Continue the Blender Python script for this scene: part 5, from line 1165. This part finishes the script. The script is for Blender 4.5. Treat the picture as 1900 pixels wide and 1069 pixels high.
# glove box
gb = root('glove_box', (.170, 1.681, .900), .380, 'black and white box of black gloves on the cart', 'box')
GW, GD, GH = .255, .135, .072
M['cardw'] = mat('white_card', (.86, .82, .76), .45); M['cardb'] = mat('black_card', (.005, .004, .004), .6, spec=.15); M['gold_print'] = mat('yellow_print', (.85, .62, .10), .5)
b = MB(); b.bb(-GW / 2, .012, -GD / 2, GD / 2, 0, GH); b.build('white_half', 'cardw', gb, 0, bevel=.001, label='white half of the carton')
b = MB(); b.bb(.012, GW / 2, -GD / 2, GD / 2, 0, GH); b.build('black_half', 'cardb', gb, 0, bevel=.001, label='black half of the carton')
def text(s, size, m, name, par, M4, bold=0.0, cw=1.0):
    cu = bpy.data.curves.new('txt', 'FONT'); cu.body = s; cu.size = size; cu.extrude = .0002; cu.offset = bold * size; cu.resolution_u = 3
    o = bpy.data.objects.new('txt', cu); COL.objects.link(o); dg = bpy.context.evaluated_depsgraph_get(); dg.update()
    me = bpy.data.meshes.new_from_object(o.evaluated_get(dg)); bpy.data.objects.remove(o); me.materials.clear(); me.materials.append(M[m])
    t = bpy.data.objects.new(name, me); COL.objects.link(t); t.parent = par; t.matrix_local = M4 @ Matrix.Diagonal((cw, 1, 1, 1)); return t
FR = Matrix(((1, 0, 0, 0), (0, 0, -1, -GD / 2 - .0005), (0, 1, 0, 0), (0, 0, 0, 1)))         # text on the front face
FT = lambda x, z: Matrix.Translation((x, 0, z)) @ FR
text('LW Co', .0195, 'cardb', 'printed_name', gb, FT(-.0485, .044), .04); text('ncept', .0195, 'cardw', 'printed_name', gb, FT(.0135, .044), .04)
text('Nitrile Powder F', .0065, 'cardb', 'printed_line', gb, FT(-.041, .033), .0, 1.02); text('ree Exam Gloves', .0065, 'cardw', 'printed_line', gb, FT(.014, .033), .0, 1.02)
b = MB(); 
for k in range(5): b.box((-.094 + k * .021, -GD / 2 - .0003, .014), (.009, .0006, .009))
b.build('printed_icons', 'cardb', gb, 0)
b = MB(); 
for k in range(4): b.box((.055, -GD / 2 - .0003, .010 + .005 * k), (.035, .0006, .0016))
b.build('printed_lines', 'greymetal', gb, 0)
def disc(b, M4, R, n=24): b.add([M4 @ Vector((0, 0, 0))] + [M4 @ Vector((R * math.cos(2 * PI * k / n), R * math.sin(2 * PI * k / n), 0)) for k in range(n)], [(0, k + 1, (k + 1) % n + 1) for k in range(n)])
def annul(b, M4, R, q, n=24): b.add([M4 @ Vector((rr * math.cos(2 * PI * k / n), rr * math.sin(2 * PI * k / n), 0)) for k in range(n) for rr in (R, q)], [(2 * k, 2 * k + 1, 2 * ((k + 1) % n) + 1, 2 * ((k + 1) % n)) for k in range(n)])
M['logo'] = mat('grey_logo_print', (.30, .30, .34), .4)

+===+

→ SHORT PROBLEM: Repeat the material word for word, in full.

→ TASK ANSWER:
Continue the Blender Python script for this scene: part 5, from line 1165. This part finishes the script. The script is for Blender 4.5. Treat the picture as 1900 pixels wide and 1069 pixels high.
# glove box
gb = root('glove_box', (.170, 1.681, .900), .380, 'black and white box of black gloves on the cart', 'box')
GW, GD, GH = .255, .135, .072
M['cardw'] = mat('white_card', (.86, .82, .76), .45); M['cardb'] = mat('black_card', (.005, .004, .004), .6, spec=.15); M['gold_print'] = mat('yellow_print', (.85, .62, .10), .5)
b = MB(); b.bb(-GW / 2, .012, -GD / 2, GD / 2, 0, GH); b.build('white_half', 'cardw', gb, 0, bevel=.001, label='white half of the carton')
b = MB(); b.bb(.012, GW / 2, -GD / 2, GD / 2, 0, GH); b.build('black_half', 'cardb', gb, 0, bevel=.001, label='black half of the carton')
def text(s, size, m, name, par, M4, bold=0.0, cw=1.0):
    cu = bpy.data.curves.new('txt', 'FONT'); cu.body = s; cu.size = size; cu.extrude = .0002; cu.offset = bold * size; cu.resolution_u = 3
    o = bpy.data.objects.new('txt', cu); COL.objects.link(o); dg = bpy.context.evaluated_depsgraph_get(); dg.update()
    me = bpy.data.meshes.new_from_object(o.evaluated_get(dg)); bpy.data.objects.remove(o); me.materials.clear(); me.materials.append(M[m])
    t = bpy.data.objects.new(name, me); COL.objects.link(t); t.parent = par; t.matrix_local = M4 @ Matrix.Diagonal((cw, 1, 1, 1)); return t
FR = Matrix(((1, 0, 0, 0), (0, 0, -1, -GD / 2 - .0005), (0, 1, 0, 0), (0, 0, 0, 1)))         # text on the front face
FT = lambda x, z: Matrix.Translation((x, 0, z)) @ FR
text('LW Co', .0195, 'cardb', 'printed_name', gb, FT(-.0485, .044), .04); text('ncept', .0195, 'cardw', 'printed_name', gb, FT(.0135, .044), .04)
text('Nitrile Powder F', .0065, 'cardb', 'printed_line', gb, FT(-.041, .033), .0, 1.02); text('ree Exam Gloves', .0065, 'cardw', 'printed_line', gb, FT(.014, .033), .0, 1.02)
b = MB(); 
for k in range(5): b.box((-.094 + k * .021, -GD / 2 - .0003, .014), (.009, .0006, .009))
b.build('printed_icons', 'cardb', gb, 0)
b = MB(); 
for k in range(4): b.box((.055, -GD / 2 - .0003, .010 + .005 * k), (.035, .0006, .0016))
b.build('printed_lines', 'greymetal', gb, 0)
def disc(b, M4, R, n=24): b.add([M4 @ Vector((0, 0, 0))] + [M4 @ Vector((R * math.cos(2 * PI * k / n), R * math.sin(2 * PI * k / n), 0)) for k in range(n)], [(0, k + 1, (k + 1) % n + 1) for k in range(n)])
def annul(b, M4, R, q, n=24): b.add([M4 @ Vector((rr * math.cos(2 * PI * k / n), rr * math.sin(2 * PI * k / n), 0)) for k in range(n) for rr in (R, q)], [(2 * k, 2 * k + 1, 2 * ((k + 1) % n) + 1, 2 * ((k + 1) % n)) for k in range(n)])
M['logo'] = mat('grey_logo_print', (.30, .30, .34), .4)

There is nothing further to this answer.